Happy Birthday Leslie!!!!

MrBishop

Well-Known Member
Leslie said:
The little 'un's teacher gave me a rockin' gift...I get to go along on the class trip to the fire station!! :brow:

:laugh:

Shame he's off Red Dye...he could've saved you the trip by setting something on fire and bringing all them cute firemen types to your place. :)
 

Leslie

Communistrator
Staff member
Thanks again everybody!! It's not such a downer day as I had thought it'd be, I guess I got over it over the last couple weeks.

The fire station went well, Paul went too and I don't think he quite agrees with my assessment.
 

Leslie

Communistrator
Staff member
Nixy said:
Happy Birthday!!

We know what one of the boys tried to do for you and what the OH SO considerate teacher gave you (I was super jealous but then I remembered I'm going to the competition where they pick who gets to be in next years fireman calendar in a couple months :D) What did Paul give you?


A spa morning - you should see my toes!!! And a new kitty in a week or so.
 

Inkara1

Well-Known Member
Keeping the kitty inside? Remember you need a box for every cat, plus one. I bought a second box for my one cat and so far, it seems to be a hit.
 

SouthernN'Proud

Southern Discomfort
Late wishes for a joyous celebration of the anniversary of your birth and related salutations of a similar nature. And stuff.

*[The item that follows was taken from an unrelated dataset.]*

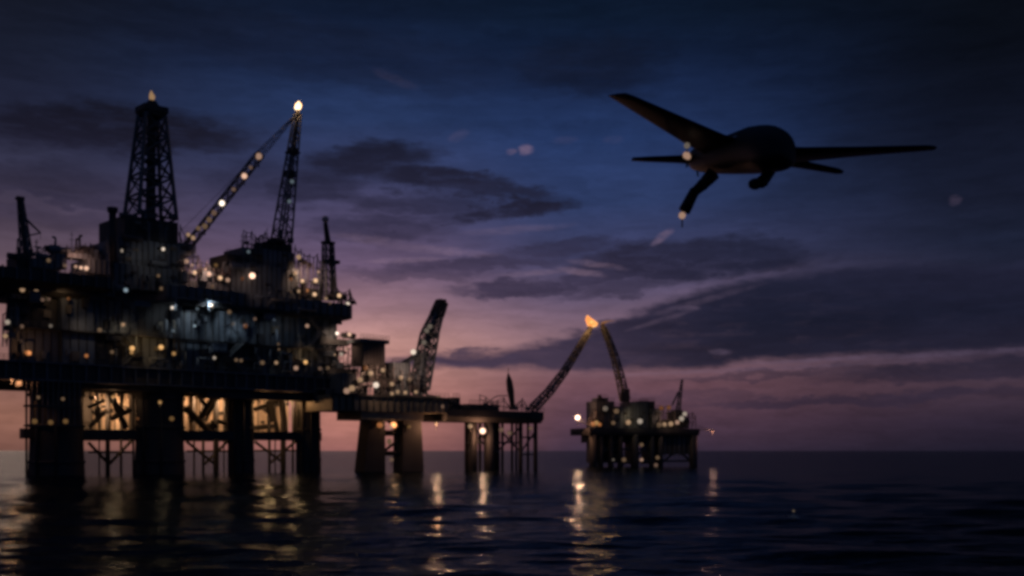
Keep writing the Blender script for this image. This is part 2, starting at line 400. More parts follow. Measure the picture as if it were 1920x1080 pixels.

Are y'all on metric years? If so, does that make you, like, 2.2 times as old as the rest of us? Or multiply it by 5/9 and add 32 or summat?
 

Cerise

Well-Known Member
A State Police Officer sees a car puttering along at 22 MPH. He thinks to himself "This driver is just as dangerous as a speeder!" So he turns on his lights and pulls the driver over. Approaching the car, he notices that there are five old ladies - two in the front seat and three in the back - wide eyed and white as ghosts. The driver, obviously confused, says to him, "Officer, I don't understand, I was doing exactly the speed limit! What seems to be the problem?" "Ma'am," the officer replies, "You weren't speeding, but you should know that driving slower than the speed limit can also be a danger to other drivers." "Slower than the speed limit? No sir, I was doing the speed limit exactly...Twenty two miles an hour!" the old woman says a bit proudly. The State Police officer, trying to contain a chuckle explains to her that "22" was the route number, not the speed limit. A bit embarrassed, the woman grinned and thanked the officer for pointing out her error. "But before I let you go, Ma'am, I have to ask...Is everyone in this car ok? These women seem awfully shaken and they haven't muttered a single peep this whole time." the officer asks. "Oh, they'll be alright in a minute officer. We just got off Route 119."


Hope you had a great day!
 

BB

New Member
Late?

me?

i was on route 0.002 in reverse metric!

(well, that's my excuse anyway)

Happy (just slightly belated) birthday the Evil One! :santabng: :hbd: :santabng: *party*

Or do you prefer Leslie?

..er- i'll just get in a happy birthday for 2007, while i'm here ..just to be on the safe side ;)

best, BB
xx
 

unclehobart

New Member
Now, now... don't try and give the lass 2 birthdays in one year. Wimmins already be skipping every onther one past 21 as it is.
 

BB

New Member
:D

..bit of a minefield ain't it? ..so what are you really saying there UNC??

... between the lines ...

is that Tonks is actually twice the age we all think she is????

:bolt:

:bgpimp:

BB's marriage guidance advice is available 24/7 ... there may be a queue, delay or the odd incoherrent reply ...restrictions on sense may apply!